Return the first line, the line containing "scene = bpy.context.scene", and every line between them, exactly as they stand.

[Records with scene code]
————

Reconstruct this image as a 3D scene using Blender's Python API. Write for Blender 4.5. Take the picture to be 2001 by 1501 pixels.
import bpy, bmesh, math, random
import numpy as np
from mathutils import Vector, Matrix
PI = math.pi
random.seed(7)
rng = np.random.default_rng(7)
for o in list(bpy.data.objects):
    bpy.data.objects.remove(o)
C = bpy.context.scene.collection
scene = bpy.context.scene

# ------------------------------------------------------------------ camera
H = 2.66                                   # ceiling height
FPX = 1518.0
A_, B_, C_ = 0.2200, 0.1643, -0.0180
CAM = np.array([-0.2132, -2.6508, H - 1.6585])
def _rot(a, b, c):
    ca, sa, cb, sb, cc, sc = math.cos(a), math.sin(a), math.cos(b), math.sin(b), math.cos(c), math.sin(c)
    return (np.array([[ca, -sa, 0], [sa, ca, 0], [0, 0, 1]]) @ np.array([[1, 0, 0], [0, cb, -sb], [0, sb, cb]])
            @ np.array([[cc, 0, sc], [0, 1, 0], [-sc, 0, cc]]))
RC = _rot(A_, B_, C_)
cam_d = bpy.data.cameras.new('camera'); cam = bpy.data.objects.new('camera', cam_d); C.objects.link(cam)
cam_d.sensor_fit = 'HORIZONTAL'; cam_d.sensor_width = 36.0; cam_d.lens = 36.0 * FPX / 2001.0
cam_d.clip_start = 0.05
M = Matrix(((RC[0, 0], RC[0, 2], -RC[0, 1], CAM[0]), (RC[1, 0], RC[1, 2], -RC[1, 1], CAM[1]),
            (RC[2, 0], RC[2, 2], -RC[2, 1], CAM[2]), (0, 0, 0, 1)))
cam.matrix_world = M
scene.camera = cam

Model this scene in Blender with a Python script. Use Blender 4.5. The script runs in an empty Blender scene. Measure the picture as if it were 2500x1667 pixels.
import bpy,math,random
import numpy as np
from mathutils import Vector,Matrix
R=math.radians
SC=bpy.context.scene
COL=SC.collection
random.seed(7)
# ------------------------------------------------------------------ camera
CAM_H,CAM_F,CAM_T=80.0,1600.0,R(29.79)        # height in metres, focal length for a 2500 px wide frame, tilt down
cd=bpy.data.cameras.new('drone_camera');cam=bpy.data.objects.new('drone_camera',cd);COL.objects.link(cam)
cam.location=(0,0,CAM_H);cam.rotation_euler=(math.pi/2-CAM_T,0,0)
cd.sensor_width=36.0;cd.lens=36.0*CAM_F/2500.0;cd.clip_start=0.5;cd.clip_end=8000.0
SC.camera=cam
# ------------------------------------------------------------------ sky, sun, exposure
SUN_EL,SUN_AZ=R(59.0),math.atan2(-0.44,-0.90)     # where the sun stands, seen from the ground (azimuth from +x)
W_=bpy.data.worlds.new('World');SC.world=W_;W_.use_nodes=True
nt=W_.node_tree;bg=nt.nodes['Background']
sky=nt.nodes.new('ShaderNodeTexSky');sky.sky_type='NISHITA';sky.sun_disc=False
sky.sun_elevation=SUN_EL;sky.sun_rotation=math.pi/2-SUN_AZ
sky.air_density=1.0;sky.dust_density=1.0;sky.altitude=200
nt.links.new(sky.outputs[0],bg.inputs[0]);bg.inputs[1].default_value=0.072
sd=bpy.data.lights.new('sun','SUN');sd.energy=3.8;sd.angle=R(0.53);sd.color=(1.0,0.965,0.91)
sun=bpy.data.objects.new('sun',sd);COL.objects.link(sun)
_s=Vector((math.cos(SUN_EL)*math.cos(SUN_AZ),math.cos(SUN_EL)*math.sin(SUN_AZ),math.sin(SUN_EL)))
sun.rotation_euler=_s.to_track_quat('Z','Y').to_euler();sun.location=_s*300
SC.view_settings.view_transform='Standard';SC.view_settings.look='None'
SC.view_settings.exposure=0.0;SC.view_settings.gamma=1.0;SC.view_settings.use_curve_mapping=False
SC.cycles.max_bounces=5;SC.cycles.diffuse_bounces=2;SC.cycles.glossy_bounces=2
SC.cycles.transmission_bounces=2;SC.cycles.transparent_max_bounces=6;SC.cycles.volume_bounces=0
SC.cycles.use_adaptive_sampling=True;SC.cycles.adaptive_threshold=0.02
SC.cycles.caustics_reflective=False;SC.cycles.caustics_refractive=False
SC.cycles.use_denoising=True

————

*OUTPUT FOR THIS EXERCISE*:
Reconstruct this image as a 3D scene using Blender's Python API. Write for Blender 4.5. Take the picture to be 2001 by 1501 pixels.
import bpy, bmesh, math, random
import numpy as np
from mathutils import Vector, Matrix
PI = math.pi
random.seed(7)
rng = np.random.default_rng(7)
for o in list(bpy.data.objects):
    bpy.data.objects.remove(o)
C = bpy.context.scene.collection
scene = bpy.context.scene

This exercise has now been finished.